>> Start

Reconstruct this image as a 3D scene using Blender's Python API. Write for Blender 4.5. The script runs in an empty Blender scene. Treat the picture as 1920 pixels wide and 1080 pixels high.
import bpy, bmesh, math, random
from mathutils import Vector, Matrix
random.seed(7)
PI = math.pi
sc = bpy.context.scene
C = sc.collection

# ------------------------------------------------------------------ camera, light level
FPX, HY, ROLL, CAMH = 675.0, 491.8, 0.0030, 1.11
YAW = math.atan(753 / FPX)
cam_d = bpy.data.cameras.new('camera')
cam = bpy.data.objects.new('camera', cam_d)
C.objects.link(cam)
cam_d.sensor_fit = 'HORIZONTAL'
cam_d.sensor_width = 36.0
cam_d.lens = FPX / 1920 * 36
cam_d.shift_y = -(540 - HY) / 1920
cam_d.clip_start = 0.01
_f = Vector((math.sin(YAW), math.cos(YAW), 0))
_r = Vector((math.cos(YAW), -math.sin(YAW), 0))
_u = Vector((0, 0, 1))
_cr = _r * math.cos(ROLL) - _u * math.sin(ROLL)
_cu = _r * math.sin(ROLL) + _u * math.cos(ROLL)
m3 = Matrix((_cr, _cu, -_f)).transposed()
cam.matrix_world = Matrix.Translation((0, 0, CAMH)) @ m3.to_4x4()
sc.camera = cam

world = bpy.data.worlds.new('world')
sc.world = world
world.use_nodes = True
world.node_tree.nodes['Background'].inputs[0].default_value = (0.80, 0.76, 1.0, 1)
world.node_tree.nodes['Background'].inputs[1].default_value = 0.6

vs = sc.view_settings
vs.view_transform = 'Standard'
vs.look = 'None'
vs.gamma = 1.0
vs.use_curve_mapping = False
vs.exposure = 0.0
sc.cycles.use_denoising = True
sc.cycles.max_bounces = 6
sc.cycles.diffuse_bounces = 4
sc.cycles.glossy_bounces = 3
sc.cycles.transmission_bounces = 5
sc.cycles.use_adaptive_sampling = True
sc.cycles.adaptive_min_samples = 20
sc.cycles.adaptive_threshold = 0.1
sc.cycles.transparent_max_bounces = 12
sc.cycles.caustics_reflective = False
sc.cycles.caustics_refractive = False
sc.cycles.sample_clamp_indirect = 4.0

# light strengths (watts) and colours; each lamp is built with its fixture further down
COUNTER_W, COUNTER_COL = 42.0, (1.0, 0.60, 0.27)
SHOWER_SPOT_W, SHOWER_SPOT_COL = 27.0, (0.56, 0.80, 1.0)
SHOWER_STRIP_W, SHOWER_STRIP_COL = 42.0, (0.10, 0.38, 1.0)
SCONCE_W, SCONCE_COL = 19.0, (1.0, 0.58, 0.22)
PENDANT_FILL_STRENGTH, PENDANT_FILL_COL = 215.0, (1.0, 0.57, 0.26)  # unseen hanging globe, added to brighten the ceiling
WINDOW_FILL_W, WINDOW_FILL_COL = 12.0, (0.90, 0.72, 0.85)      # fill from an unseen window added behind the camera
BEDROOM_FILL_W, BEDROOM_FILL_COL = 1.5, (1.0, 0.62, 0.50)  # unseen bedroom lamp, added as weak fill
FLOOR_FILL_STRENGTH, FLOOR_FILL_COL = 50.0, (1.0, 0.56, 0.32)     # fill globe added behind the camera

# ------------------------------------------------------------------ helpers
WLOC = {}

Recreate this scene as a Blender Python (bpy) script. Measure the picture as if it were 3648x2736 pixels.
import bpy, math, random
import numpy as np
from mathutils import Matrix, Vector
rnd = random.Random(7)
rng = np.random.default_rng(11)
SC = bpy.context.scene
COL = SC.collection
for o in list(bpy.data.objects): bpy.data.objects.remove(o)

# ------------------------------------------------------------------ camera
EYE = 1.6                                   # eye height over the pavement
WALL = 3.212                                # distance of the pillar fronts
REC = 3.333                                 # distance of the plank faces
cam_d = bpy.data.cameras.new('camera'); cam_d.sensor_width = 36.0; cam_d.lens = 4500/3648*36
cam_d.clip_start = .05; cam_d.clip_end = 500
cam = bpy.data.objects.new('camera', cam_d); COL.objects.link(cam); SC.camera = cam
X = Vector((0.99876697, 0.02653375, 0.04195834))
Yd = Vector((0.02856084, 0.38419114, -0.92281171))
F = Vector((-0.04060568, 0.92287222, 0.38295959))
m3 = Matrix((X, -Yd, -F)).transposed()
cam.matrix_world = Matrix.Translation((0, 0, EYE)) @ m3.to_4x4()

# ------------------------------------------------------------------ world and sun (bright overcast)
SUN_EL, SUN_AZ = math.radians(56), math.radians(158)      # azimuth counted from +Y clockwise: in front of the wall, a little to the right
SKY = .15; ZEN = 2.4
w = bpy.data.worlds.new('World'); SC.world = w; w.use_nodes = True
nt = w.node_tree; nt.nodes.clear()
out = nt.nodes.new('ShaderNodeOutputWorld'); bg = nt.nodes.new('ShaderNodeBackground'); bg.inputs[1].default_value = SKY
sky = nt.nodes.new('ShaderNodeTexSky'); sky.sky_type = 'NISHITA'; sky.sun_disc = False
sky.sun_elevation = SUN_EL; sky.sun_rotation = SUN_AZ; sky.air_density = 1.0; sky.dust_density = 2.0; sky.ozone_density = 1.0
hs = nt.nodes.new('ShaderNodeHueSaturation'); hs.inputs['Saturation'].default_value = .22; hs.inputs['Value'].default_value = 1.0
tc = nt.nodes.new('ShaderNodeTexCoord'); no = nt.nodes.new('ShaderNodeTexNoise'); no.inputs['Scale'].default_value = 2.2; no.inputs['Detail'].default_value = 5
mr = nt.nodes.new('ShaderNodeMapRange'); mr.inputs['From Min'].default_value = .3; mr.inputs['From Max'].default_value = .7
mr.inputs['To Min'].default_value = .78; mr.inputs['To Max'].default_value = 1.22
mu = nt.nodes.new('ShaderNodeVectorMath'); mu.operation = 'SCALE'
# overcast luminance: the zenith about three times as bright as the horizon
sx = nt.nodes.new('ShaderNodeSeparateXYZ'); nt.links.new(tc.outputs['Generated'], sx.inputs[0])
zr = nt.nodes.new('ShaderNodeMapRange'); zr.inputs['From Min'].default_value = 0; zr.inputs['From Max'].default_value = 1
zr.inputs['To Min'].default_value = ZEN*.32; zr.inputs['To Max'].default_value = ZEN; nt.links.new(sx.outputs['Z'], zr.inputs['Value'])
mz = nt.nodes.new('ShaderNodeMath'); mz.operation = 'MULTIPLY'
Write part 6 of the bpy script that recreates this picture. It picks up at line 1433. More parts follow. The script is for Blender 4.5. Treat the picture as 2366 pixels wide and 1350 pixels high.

>> End

_SHORT TASK_: Exactly reproduce all of the entries above.

_REPLY TO THE EXERCISE_:
Reconstruct this image as a 3D scene using Blender's Python API. Write for Blender 4.5. The script runs in an empty Blender scene. Treat the picture as 1920 pixels wide and 1080 pixels high.
import bpy, bmesh, math, random
from mathutils import Vector, Matrix
random.seed(7)
PI = math.pi
sc = bpy.context.scene
C = sc.collection

# ------------------------------------------------------------------ camera, light level
FPX, HY, ROLL, CAMH = 675.0, 491.8, 0.0030, 1.11
YAW = math.atan(753 / FPX)
cam_d = bpy.data.cameras.new('camera')
cam = bpy.data.objects.new('camera', cam_d)
C.objects.link(cam)
cam_d.sensor_fit = 'HORIZONTAL'
cam_d.sensor_width = 36.0
cam_d.lens = FPX / 1920 * 36
cam_d.shift_y = -(540 - HY) / 1920
cam_d.clip_start = 0.01
_f = Vector((math.sin(YAW), math.cos(YAW), 0))
_r = Vector((math.cos(YAW), -math.sin(YAW), 0))
_u = Vector((0, 0, 1))
_cr = _r * math.cos(ROLL) - _u * math.sin(ROLL)
_cu = _r * math.sin(ROLL) + _u * math.cos(ROLL)
m3 = Matrix((_cr, _cu, -_f)).transposed()
cam.matrix_world = Matrix.Translation((0, 0, CAMH)) @ m3.to_4x4()
sc.camera = cam

world = bpy.data.worlds.new('world')
sc.world = world
world.use_nodes = True
world.node_tree.nodes['Background'].inputs[0].default_value = (0.80, 0.76, 1.0, 1)
world.node_tree.nodes['Background'].inputs[1].default_value = 0.6

vs = sc.view_settings
vs.view_transform = 'Standard'
vs.look = 'None'
vs.gamma = 1.0
vs.use_curve_mapping = False
vs.exposure = 0.0
sc.cycles.use_denoising = True
sc.cycles.max_bounces = 6
sc.cycles.diffuse_bounces = 4
sc.cycles.glossy_bounces = 3
sc.cycles.transmission_bounces = 5
sc.cycles.use_adaptive_sampling = True
sc.cycles.adaptive_min_samples = 20
sc.cycles.adaptive_threshold = 0.1
sc.cycles.transparent_max_bounces = 12
sc.cycles.caustics_reflective = False
sc.cycles.caustics_refractive = False
sc.cycles.sample_clamp_indirect = 4.0

# light strengths (watts) and colours; each lamp is built with its fixture further down
COUNTER_W, COUNTER_COL = 42.0, (1.0, 0.60, 0.27)
SHOWER_SPOT_W, SHOWER_SPOT_COL = 27.0, (0.56, 0.80, 1.0)
SHOWER_STRIP_W, SHOWER_STRIP_COL = 42.0, (0.10, 0.38, 1.0)
SCONCE_W, SCONCE_COL = 19.0, (1.0, 0.58, 0.22)
PENDANT_FILL_STRENGTH, PENDANT_FILL_COL = 215.0, (1.0, 0.57, 0.26)  # unseen hanging globe, added to brighten the ceiling
WINDOW_FILL_W, WINDOW_FILL_COL = 12.0, (0.90, 0.72, 0.85)      # fill from an unseen window added behind the camera
BEDROOM_FILL_W, BEDROOM_FILL_COL = 1.5, (1.0, 0.62, 0.50)  # unseen bedroom lamp, added as weak fill
FLOOR_FILL_STRENGTH, FLOOR_FILL_COL = 50.0, (1.0, 0.56, 0.32)     # fill globe added behind the camera

# ------------------------------------------------------------------ helpers
WLOC = {}

Recreate this scene as a Blender Python (bpy) script. Measure the picture as if it were 3648x2736 pixels.
import bpy, math, random
import numpy as np
from mathutils import Matrix, Vector
rnd = random.Random(7)
rng = np.random.default_rng(11)
SC = bpy.context.scene
COL = SC.collection
for o in list(bpy.data.objects): bpy.data.objects.remove(o)

# ------------------------------------------------------------------ camera
EYE = 1.6                                   # eye height over the pavement
WALL = 3.212                                # distance of the pillar fronts
REC = 3.333                                 # distance of the plank faces
cam_d = bpy.data.cameras.new('camera'); cam_d.sensor_width = 36.0; cam_d.lens = 4500/3648*36
cam_d.clip_start = .05; cam_d.clip_end = 500
cam = bpy.data.objects.new('camera', cam_d); COL.objects.link(cam); SC.camera = cam
X = Vector((0.99876697, 0.02653375, 0.04195834))
Yd = Vector((0.02856084, 0.38419114, -0.92281171))
F = Vector((-0.04060568, 0.92287222, 0.38295959))
m3 = Matrix((X, -Yd, -F)).transposed()
cam.matrix_world = Matrix.Translation((0, 0, EYE)) @ m3.to_4x4()

# ------------------------------------------------------------------ world and sun (bright overcast)
SUN_EL, SUN_AZ = math.radians(56), math.radians(158)      # azimuth counted from +Y clockwise: in front of the wall, a little to the right
SKY = .15; ZEN = 2.4
w = bpy.data.worlds.new('World'); SC.world = w; w.use_nodes = True
nt = w.node_tree; nt.nodes.clear()
out = nt.nodes.new('ShaderNodeOutputWorld'); bg = nt.nodes.new('ShaderNodeBackground'); bg.inputs[1].default_value = SKY
sky = nt.nodes.new('ShaderNodeTexSky'); sky.sky_type = 'NISHITA'; sky.sun_disc = False
sky.sun_elevation = SUN_EL; sky.sun_rotation = SUN_AZ; sky.air_density = 1.0; sky.dust_density = 2.0; sky.ozone_density = 1.0
hs = nt.nodes.new('ShaderNodeHueSaturation'); hs.inputs['Saturation'].default_value = .22; hs.inputs['Value'].default_value = 1.0
tc = nt.nodes.new('ShaderNodeTexCoord'); no = nt.nodes.new('ShaderNodeTexNoise'); no.inputs['Scale'].default_value = 2.2; no.inputs['Detail'].default_value = 5
mr = nt.nodes.new('ShaderNodeMapRange'); mr.inputs['From Min'].default_value = .3; mr.inputs['From Max'].default_value = .7
mr.inputs['To Min'].default_value = .78; mr.inputs['To Max'].default_value = 1.22
mu = nt.nodes.new('ShaderNodeVectorMath'); mu.operation = 'SCALE'
# overcast luminance: the zenith about three times as bright as the horizon
sx = nt.nodes.new('ShaderNodeSeparateXYZ'); nt.links.new(tc.outputs['Generated'], sx.inputs[0])
zr = nt.nodes.new('ShaderNodeMapRange'); zr.inputs['From Min'].default_value = 0; zr.inputs['From Max'].default_value = 1
zr.inputs['To Min'].default_value = ZEN*.32; zr.inputs['To Max'].default_value = ZEN; nt.links.new(sx.outputs['Z'], zr.inputs['Value'])
mz = nt.nodes.new('ShaderNodeMath'); mz.operation = 'MULTIPLY'
Write part 6 of the bpy script that recreates this picture. It picks up at line 1433. More parts follow. The script is for Blender 4.5. Treat the picture as 2366 pixels wide and 1350 pixels high.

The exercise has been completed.